Een lokmiddel voor het goed verdienende deel van de middenklasse was daarbij de neoliberale anti-inflatiepolitiek. De economische rol die de middenklasse speelt is niet zeer groot. Daarom is haar vermogen te beperkt en dit wordt bovendien beheerd en geïnvesteerd door het zeer geconcentreerde financieringskapitaal. Voor de legitimering van het financieringskapitalisme speelt ze daarentegen een belangrijke rol. Dat men de financiële sector de vrije loop liet geeft dus blijk van een machtsverschuiving ten gunste van de heersende klasse over de rug van de werkende bevolking. In vergelijking met de zeventiger jaren is de machtsverhouding tussen de verschillende klassen zoekgeraakt.

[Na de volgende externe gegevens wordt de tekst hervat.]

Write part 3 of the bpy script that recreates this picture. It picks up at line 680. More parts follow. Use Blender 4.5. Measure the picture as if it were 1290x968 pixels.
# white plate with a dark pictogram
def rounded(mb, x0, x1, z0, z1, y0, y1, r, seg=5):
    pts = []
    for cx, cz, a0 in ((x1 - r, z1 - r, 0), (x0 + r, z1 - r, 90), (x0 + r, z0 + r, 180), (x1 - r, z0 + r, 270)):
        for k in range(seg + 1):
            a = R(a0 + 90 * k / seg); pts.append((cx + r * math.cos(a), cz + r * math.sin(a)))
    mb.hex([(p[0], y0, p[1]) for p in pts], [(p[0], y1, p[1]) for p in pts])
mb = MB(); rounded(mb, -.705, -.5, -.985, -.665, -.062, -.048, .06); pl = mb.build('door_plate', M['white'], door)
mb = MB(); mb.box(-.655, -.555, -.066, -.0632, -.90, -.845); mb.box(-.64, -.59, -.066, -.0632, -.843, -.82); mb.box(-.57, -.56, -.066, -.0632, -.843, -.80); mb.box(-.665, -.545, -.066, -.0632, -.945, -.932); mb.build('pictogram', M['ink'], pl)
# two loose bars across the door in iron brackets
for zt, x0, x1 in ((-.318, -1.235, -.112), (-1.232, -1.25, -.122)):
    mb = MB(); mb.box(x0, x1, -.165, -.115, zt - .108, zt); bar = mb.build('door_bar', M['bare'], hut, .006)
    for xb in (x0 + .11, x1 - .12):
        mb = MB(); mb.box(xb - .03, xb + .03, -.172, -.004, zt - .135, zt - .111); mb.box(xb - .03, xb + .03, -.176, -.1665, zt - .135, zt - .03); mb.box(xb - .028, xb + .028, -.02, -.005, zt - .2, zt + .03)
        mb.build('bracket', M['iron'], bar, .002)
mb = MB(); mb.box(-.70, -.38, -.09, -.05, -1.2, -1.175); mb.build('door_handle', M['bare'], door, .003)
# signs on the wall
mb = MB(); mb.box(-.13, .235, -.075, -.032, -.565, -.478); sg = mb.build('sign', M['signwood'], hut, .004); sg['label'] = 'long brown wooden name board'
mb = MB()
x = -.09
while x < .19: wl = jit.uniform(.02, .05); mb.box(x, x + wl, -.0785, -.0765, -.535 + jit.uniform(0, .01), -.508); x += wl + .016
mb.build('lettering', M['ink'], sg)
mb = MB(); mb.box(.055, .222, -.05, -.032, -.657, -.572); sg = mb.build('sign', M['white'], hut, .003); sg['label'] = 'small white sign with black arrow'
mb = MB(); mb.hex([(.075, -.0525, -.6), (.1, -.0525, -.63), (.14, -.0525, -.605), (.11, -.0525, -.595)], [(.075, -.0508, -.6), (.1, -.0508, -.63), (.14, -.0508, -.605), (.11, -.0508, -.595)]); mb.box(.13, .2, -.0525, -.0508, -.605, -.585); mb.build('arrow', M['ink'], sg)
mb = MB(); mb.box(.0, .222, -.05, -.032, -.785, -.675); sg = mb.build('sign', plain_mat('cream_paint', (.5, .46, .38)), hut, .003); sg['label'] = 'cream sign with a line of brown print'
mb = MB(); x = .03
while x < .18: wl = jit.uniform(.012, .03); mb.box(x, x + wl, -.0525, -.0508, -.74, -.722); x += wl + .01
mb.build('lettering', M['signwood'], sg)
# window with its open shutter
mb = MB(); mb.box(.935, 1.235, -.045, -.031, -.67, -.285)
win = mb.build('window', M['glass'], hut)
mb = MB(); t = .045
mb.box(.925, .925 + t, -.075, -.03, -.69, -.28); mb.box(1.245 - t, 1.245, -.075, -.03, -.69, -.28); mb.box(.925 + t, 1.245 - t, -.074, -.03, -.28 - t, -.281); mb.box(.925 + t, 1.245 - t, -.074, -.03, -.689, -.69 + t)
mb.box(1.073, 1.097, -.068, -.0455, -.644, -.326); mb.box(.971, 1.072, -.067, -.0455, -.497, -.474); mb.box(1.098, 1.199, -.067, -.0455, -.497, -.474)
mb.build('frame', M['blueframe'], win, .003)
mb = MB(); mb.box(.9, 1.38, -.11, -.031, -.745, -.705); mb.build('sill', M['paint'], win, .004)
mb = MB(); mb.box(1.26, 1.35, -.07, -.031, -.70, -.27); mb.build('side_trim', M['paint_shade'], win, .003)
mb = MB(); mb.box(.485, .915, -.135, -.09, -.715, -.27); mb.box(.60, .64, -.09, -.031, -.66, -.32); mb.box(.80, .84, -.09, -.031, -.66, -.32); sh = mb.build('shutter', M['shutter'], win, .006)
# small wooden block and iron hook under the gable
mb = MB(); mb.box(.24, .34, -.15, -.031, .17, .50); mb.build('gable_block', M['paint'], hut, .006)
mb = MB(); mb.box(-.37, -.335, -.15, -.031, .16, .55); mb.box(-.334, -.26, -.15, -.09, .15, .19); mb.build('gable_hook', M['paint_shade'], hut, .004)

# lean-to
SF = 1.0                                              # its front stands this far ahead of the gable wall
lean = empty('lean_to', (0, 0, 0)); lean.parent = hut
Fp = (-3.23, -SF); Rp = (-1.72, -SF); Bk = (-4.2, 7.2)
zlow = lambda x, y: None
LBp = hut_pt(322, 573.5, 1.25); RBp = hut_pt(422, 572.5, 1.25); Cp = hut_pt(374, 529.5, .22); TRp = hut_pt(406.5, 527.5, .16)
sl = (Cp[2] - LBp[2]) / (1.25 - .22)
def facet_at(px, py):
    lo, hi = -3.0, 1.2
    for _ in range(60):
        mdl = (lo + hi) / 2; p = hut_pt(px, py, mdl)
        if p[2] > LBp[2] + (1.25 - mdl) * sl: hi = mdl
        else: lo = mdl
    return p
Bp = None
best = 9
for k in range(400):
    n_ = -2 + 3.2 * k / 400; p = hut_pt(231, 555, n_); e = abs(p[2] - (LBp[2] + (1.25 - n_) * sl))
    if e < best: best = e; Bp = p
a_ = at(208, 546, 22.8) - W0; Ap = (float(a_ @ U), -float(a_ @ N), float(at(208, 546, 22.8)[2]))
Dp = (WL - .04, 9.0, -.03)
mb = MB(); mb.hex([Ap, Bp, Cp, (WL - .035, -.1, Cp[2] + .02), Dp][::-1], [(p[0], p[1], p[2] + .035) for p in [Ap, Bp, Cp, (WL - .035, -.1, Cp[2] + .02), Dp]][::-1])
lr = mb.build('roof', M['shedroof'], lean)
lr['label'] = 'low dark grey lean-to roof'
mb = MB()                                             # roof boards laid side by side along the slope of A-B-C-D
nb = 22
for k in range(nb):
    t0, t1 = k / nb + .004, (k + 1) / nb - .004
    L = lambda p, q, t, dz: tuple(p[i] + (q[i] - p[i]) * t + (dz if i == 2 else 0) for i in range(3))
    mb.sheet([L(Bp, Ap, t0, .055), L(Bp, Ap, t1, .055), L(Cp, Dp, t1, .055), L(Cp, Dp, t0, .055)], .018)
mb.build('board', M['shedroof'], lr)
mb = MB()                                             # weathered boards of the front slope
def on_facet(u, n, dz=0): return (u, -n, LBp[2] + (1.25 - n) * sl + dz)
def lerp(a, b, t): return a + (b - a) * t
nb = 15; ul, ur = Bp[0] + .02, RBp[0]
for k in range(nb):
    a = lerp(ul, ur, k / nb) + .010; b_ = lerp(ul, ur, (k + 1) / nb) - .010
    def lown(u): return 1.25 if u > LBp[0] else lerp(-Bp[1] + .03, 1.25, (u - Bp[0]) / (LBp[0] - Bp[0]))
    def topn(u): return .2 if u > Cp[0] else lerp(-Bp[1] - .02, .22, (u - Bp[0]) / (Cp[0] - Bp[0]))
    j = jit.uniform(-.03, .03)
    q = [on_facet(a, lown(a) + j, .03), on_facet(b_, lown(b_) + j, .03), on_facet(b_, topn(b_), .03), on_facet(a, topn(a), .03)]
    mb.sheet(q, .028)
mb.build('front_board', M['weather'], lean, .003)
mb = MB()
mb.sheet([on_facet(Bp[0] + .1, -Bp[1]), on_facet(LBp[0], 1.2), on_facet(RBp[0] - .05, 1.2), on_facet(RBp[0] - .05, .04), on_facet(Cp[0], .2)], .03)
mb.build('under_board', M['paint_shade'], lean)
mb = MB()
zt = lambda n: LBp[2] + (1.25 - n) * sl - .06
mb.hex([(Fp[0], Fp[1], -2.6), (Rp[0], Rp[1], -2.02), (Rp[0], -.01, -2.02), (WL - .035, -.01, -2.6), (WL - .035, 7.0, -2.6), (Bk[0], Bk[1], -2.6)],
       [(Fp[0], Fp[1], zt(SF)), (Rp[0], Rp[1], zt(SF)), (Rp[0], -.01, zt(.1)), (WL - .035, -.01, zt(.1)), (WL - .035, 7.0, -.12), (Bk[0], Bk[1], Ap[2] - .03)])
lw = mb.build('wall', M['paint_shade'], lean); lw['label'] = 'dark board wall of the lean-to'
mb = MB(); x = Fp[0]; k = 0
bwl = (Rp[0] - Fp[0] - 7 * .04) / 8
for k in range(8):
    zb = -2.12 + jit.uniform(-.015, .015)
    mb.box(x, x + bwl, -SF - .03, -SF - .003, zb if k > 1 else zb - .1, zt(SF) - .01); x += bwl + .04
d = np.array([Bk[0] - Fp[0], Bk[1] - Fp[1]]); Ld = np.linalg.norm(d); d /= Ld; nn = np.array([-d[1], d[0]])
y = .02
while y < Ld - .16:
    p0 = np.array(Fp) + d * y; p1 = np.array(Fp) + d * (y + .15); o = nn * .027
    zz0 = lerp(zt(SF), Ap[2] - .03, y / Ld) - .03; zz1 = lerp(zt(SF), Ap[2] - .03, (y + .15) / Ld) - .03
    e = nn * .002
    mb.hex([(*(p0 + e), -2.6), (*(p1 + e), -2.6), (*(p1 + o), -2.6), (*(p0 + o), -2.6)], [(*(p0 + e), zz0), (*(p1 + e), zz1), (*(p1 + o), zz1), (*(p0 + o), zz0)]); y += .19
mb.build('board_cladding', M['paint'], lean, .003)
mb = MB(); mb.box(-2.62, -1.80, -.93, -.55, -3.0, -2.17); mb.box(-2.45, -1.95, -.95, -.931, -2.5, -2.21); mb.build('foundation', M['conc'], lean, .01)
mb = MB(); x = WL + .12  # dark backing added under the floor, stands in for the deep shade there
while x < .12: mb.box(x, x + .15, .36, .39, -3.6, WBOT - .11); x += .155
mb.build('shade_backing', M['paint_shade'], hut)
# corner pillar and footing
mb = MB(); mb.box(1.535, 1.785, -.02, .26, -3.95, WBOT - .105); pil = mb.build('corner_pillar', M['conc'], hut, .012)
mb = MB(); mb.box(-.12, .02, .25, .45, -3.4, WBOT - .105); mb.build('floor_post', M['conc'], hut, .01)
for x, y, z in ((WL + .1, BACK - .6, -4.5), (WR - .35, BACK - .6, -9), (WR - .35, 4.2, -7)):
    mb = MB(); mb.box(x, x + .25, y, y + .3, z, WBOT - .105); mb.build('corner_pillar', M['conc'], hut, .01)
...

Enerzijds hebben we te maken met een crisis van het kapitalisme in het algemeen en in het bijzonder met een crisis van het neoliberale groeimodel, dat alleen gebaseerd is op kapitaalgroei. Deze wordt veroorzaakt door het falen van de deregulering en het zich terugtrekken van de staat uit de economie. De markt alleen zou alles regelen, en zoals we kunnen zien heeft de markt het geregeld. Het gevolg is dat de verantwoordelijken voor de privatiseringen nu zelf de staat op een drastische manier terughalen in de economie zoals binnenkort in de zwaar getroffen industrietakken, o.a. de auto-industrie. "Tijdelijk", zo zegt men. Of het nu een vrome wens is van de bourgeoisie of niet, duidelijk wordt dat het tegenwoordige kapitalisme nog steeds een kapitalisme van staatsmonopolies is. Als gevolg van de hoge mate van vermaatschappelijking kan het zichzelf zonder ingrijpen van de staat niet reproduceren.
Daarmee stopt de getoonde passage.